## What you should do
From the very first line of the data to the line containing "FZ+.006), 'floor'); tag(led, kind='structure')", retype everything exactly, leaving the pictures behind.

## Source data
-- Start --
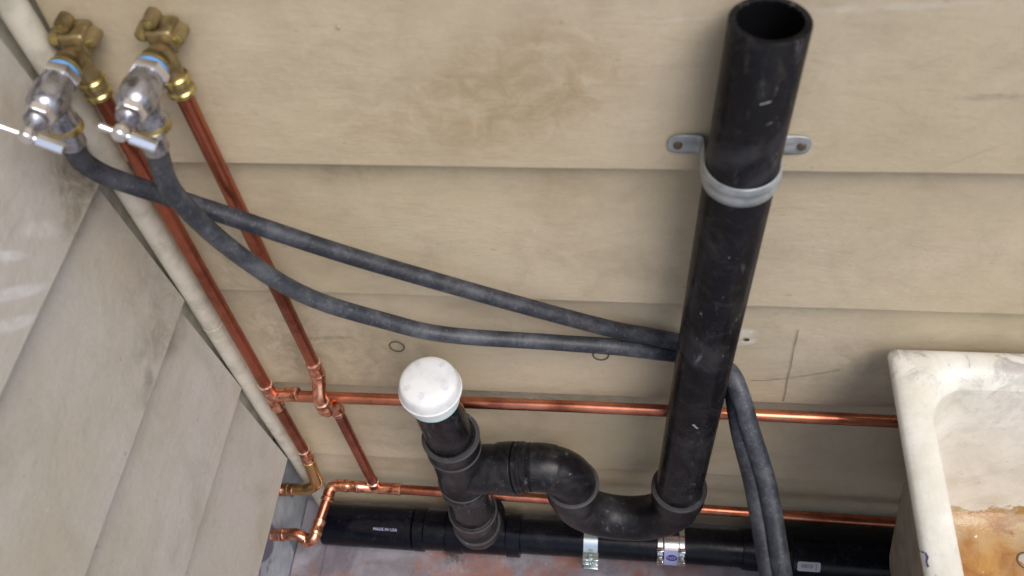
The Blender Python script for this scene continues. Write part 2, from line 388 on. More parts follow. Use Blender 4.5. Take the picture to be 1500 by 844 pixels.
# a low worn ledge of concrete along the foot of the left wall
def wobble_box(name, lo, hi, mat, parent=None, n=24, ax=1, amp=.002, seed=0):
    bm = bmesh.new(); bmesh.ops.create_cube(bm, size=1)
    for v in bm.verts: v.co = Vector([(lo[i]+hi[i])/2+v.co[i]*(hi[i]-lo[i]) for i in range(3)])
    es = [e for e in bm.edges if abs((e.verts[0].co-e.verts[1].co)[ax]) > 1e-6]
    bmesh.ops.bevel(bm, geom=es, offset=.0016, segments=2, affect='EDGES')
    es = [e for e in bm.edges if abs((e.verts[0].co-e.verts[1].co)[ax]) > (hi[ax]-lo[ax])*.9]
    bmesh.ops.subdivide_edges(bm, edges=es, cuts=n, use_grid_fill=False)
    for v in bm.verts:
        v.co += Vector([mnoise.noise(v.co*9+Vector((seed, i*7.1, 0)))*amp for i in range(3)])
    return link(name, bm_mesh(name, bm), mat, parent)
led = wobble_box('ledge', (-.034, -1.6, FZ-.03), (.022, -.002, FZ+.006), 'floor'); tag(led, kind='structure')

# ------------------------------------------------------------ walls of lapped siding
LAP = .0180
def board(name, along, z0, z1, e0, e1, mat, parent, seed, drop=0.):
    """one lapped board; 'along' x: back wall (outer face y=0 at its foot), 'y': left wall (outer face x=0)"""
    H = z1-z0+.022; K = LAP/.245; n_ = 40
    prof = [(.0000, z0+.002), (.0003, z0+.0006), (.0010, z0), (.0150, z0+.001), (H*K+.012, z0+H), (H*K+.0008, z0+H)]
    for q in range(3): f = 1-(q+1)/4; prof.append((H*K*f, z0+H*f))
    vs, fs = [], []; m = len(prof)
    for i in range(n_+1):
        t = e0+(e1-e0)*i/n_
        for j, (d, zz) in enumerate(prof):
            wz = mnoise.noise(Vector((t*2.3, seed, 0)))*.0022+mnoise.noise(Vector((t*11, seed, 3)))*.0006
            wy = mnoise.noise(Vector((t*3.1, zz*5, seed)))*.0016
            if j in (3, 4): wy = 0
            q = (t, d-wy*.6, zz+wz+drop*t) if along == 'x' else (-(d-wy*.6), -t, zz+wz)
            vs.append(q)
    for i in range(n_):
        for j in range(m): j2 = (j+1) % m; fs.append((i*m+j, i*m+j2, (i+1)*m+j2, (i+1)*m+j))
    fs.append(tuple(range(m))); fs.append(tuple(n_*m+j for j in range(m)))
    return link(name, mesh(name, vs, fs), mat, parent, ang=7)
back = thing('siding_wall', (.9, 0, FZ), 'beige wall of lapped horizontal boards behind the black standpipe and copper pipes', 'wall')
zb = [FZ-.01, .079, .334, .579, .824, 1.070, 1.315, 1.56]
for i in range(len(zb)-1):
    board('siding_board', 'x', zb[i], zb[i+1], .012, 2.0, 'siding', back, i*3.7+1, drop=-.003 if i == 1 else 0.)
link('backing_board', box_me('backing_board', (-.06, .030, FZ-.05), (2.05, .05, 1.8)), 'trim', back, smooth=False)
cbp = [Vector((.0065+mnoise.noise(Vector((z_/7, 1, 0)))*.002, -.009+mnoise.noise(Vector((z_/7, 5, 0)))*.002, FZ+z_*.05)) for z_ in range(0, 38)]
ct = tube('corner_trim', cbp, .0142, 'trim', back, 28)
lathe('joint', (.0065, -.009, .508), (.0065, -.009, 1), [(0, .0140), (.0008, .0148), (.0035, .0148), (.0043, .0140)], 'trim', ct, 28, caps=False)
left = thing('siding_wall', (0, -.6, FZ), 'greyer left wall of lapped boards meeting the beige wall at the corner strip', 'wall')
zl = [.101, .352, .586, .828, 1.070, 1.315, 1.56]
for i in range(len(zl)-1):
    board('siding_board', 'y', zl[i], zl[i+1], .0235, 1.5, 'siding_cool_light', left, i*5.3+20)
link('foundation', box_me('foundation', (-.08, -1.6, FZ-.03), (-.036, .028, .13)), 'plaster', left, smooth=False)
link('backing_board', box_me('backing_board', (-.08, -1.6, .131), (-.024, .028, 1.8)), 'trim', left, smooth=False)

def yface(z):     # outer face of the back wall at height z
    for a, b in zip(zb, zb[1:]):
        if a <= z < b: return (z-a)*LAP/.245
    return 0
# marks and small things on the beige wall
def wpt(x, z, off=.0006): return Vector((x, yface(z)-off-.0012, z))
for (x, z, r) in ((.253, .442, .0105), (.543, .440, .0108)):
    pts = [wpt(x+r*math.cos(a)*1.0, z+r*1.12*math.sin(a)) for a in [2*PI*k/28 for k in range(29)]]
    tube('plug_ring', pts, .0009, 'pencil', back, seg=6, caps=False)
strip('pencil_line', [wpt(.798+.007*k/8+.0006*math.sin(k*2), .513-.170*k/8) for k in range(9)], .0014, (0, -1, 0), 'pencil_faint', back)
strip('pencil_line', [wpt(.754+.113*k/10, .392+.034*(k/10)**1.5+.0006*math.sin(k*2.3)) for k in range(11)], .0012, (0, -1, 0), 'pencil_faint', back)
lathe('nail_hole', wpt(.736, .488, .0015), wpt(.736, .488, -.004), [(0, .0035), (.0006, .003), (.001, .0015)], 'screw', back, 14)
for (x, z) in ((.30, 1.0), (.66, .79)):
    lathe('nail_head', wpt(x, z, .0008), wpt(x, z, -.004), [(0, .0016), (.0002, .0024), (.001, .0024)], 'siding', back, 12)

# ------------------------------------------------------------ black waste pipework standing off the wall
drain = thing('drain_pipework', (.49, -.09, FZ), 'black plastic standpipe with trap and short vertical stack, its joints dusty and scuffed', 'drain pipe')
def rax(z): return Vector((.683-.018*(.95-z)/.75, -.0345-.0515*(.862-z)/.71, z))
RT = 1.032; rtop, rbot = rax(RT), rax(.13)
tube('standpipe', [rtop, rbot], [(0, .0340), (.0012, .0350), (.9, .0350)], 'abs', drain, seg=48, caps=False, hollow=(.0283, .5), ang=50)
lathe('pipe_bore', rax(.55), rtop, [(0, .0281), (.02, .0281), (.4815, .0281)], 'abs_in', drain, 40, caps=False)
link('cap', mesh('cap', [rax(.56)+Vector((.028*math.cos(a), .028*math.sin(a), 0)) for a in [2*PI*k/24 for k in range(24)]], [tuple(range(24))]), 'abs_in', drain, smooth=False).name = 'pipe_bore'
# scuffs left on the standpipe
def onriser(z, deg, r=.0352):
    a = math.radians(deg); c = rax(z); return c+Vector((r*math.sin(a), -r*math.cos(a), 0))
for (z, d, dz, dd, w_) in ((.974, -3, .003, 15, .0016), (.951, 12, .002, 8, .0006), (.449, -8, -.010, 12, .0042)):
    strip('scuff', [onriser(z+dz*k/5, d+dd*k/5) for k in range(6)], w_, onriser(z, d)-rax(z), 'scuffm', drain)
YT = rbot.y; YS = -.086
# U bend
upath = Path(fillet([rax(.205), Vector((.664, YT, .081)), Vector((.502, YS, .081)), Vector((.502, YS,   .208))], .0775, 14))
Lu = upath.L
tube('trap_bend', upath, [(0, .0385), (.001, .0415), (.030, .0415), (.033, .0375), (.055, .0365), (Lu/2, .0360), (Lu-.06, .0365), (Lu-.036, .0375), (Lu-.033, .0410), (Lu-.001, .0410), (Lu, .0385)], 'abs_dusty', drain, 48)
lathe('hub_rim', rax(.2075), rax(.15), [(0, .0355), (0, .0405), (.0012, .0424), (.0045, .0424), (.0055, .0412)], 'abs_lip', drain, 48, caps=False)
lathe('hub_rim', (.502, YS, .2105), (.502, YS, .1), [(0, .0365), (0, .0400), (.0012, .0418), (.0045, .0418), (.0055, .0408)], 'abs_lip', drain, 48, caps=False)
# upper bend and arm
ep = Path(fillet([Vector((.502, YS, .185)), Vector((.502, YS, .2665)), Vector((.444, YS, .2605))], .050, 14))
tube('trap_elbow', ep, [(0, .0365), (ep.L-.030, .0362), (ep.L-.028, .0370), (ep.L-.001, .0370), (ep.L, .0360)], 'abs_dusty', drain, 48)
arm0, arm1 = Vector((.452, YS, .2625)), Vector((.352, YS, .240))
tube('trap_arm', [arm0, arm1], .0345, 'abs', drain, 44)
AD = (arm1-arm0).normalized()
def ap(x): return arm0+AD*((.452-x)/abs(AD.x))
lathe('slip_nut', ap(.443), arm1, [(0, .0350), (.001, .0372), (.010, .0372), (.011, .0392), (.0145, .0392), (.0155, .0372), (.017, .0372), (.0185, .0395), (.022, .0395), (.023, .0350)], 'abs_dusty', drain, 44)
# tee
tee = tube('tee_fitting', [(.331, YS, .352), (.332, YS, .170)], [(0, .0385), (.001, .0400), (.030, .0400), (.033, .0378), (.148, .0378), (.151, .0400), (.180, .0400), (.182, .0385)], 'abs_dusty', drain, 44)
lathe('tee_branch', ap(.418), arm1, [(0, .0365), (0, .0392), (.001, .0400), (.026, .0400), (.030, .0378), (.060, .0385), (.082, .035)], 'abs_dusty', tee, 44)
for z, r in ((.354, .0412), (.318, .0395), (.203, .0392)):
    lathe('hub_rim', (.331, YS, z), (.331, YS, z-.1), [(0, r-.005), (0, r), (.001, r+.0012), (.0036, r+.0012), (.005, r-.0015)], 'abs_lip', tee, 44, caps=False)
tube('stack_pipe', [(.3230, YS, .477), (.331, YS, .33)], .0335, 'abs', drain, 44)
tube('stack_pipe', [(.332, YS, .20), (.331, YS, .06)], .0345, 'abs', drain, 44)
lp = Path(fillet([Vector((.331, YS, .077)), Vector((.331, YS, .000)), Vector((.331, -.052, -.072))], .035, 10))
elb = tube('sweep_elbow', lp, [(0, .0385), (.001, .0402), (.030, .0402), (.034, .0380), (.058, .0380), (.060, .0402), (.085, .0402), (lp.L, .039)], 'abs_dusty', drain, 44)
for d, r in ((0, .0405), (.058, .0405)):
    p, t, u = lp.at(d); lathe('hub_rim', p, p+t, [(0, r-.003), (0, r), (.001, r+.001), (.0032, r+.001), (.005, r-.001)], 'abs_lip', elb, 44, caps=False)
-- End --
## Worked solution
The Blender Python script for this scene continues. Write part 2, from line 388 on. More parts follow. Use Blender 4.5. Take the picture to be 1500 by 844 pixels.
# a low worn ledge of concrete along the foot of the left wall
def wobble_box(name, lo, hi, mat, parent=None, n=24, ax=1, amp=.002, seed=0):
    bm = bmesh.new(); bmesh.ops.create_cube(bm, size=1)
    for v in bm.verts: v.co = Vector([(lo[i]+hi[i])/2+v.co[i]*(hi[i]-lo[i]) for i in range(3)])
    es = [e for e in bm.edges if abs((e.verts[0].co-e.verts[1].co)[ax]) > 1e-6]
    bmesh.ops.bevel(bm, geom=es, offset=.0016, segments=2, affect='EDGES')
    es = [e for e in bm.edges if abs((e.verts[0].co-e.verts[1].co)[ax]) > (hi[ax]-lo[ax])*.9]
    bmesh.ops.subdivide_edges(bm, edges=es, cuts=n, use_grid_fill=False)
    for v in bm.verts:
        v.co += Vector([mnoise.noise(v.co*9+Vector((seed, i*7.1, 0)))*amp for i in range(3)])
    return link(name, bm_mesh(name, bm), mat, parent)
led = wobble_box('ledge', (-.034, -1.6, FZ-.03), (.022, -.002, FZ+.006), 'floor'); tag(led, kind='structure')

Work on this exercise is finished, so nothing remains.